Assuming a 2.5 percent inflation adjustment factor for 2007, and assuming the ratio of the Reference Price to the average price of the benchmark NYMEX futures contract remains the same for November and December 2007 as it has been in the five preceding months, we currently estimate that the tax credits available for production and sale of synthetic fuel in 2007 would begin to be phased out if the average price of the benchmark NYMEX futures contract in 2007 exceeds approximately $62 and would be fully phased out if the average price of the benchmark NYMEX futures contract in 2007 exceeds approximately $78. For the year ended December 28, 2007, our results reflect a provision for an estimated 70.71 percent tax credit phase-out as a result of high oil prices. The average price of the benchmark NYMEX futures contract for 2007, through December 31, 2007, was approximately $72.41.

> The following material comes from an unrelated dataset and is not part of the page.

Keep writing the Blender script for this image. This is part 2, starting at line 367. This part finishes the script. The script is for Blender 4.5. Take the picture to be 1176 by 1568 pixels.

Late in 2006 and early in 2007, we entered into hedge agreements to minimize operating losses that could occur if more than a majority of the tax credits is phased out in 2007.

See Footnote No. 2, "Discontinued Operations," earlier in this report, for additional information related to the synthetic fuel operations, including information related to the cessation of synthetic fuel production permanently in November 2007.

Investment in Leveraged Lease
Historically, we had a $23 million investment in an aircraft leveraged lease with Delta Air Lines, Inc. ("Delta") which we acquired in 1994. The gross investment was comprised of rentals receivable and the residual value of the aircraft offset by unearned income. On September 14, 2005, Delta filed for bankruptcy protection under Chapter 11 of the U.S. Bankruptcy Code and informed us that it wished to restructure the lease. As a result, our investment was impaired and we had recorded pretax charges of approximately $18 million through 2006. We recorded an additional $5 million loss related to this investment in fiscal 2007. We have no remaining exposure related to this historical investment.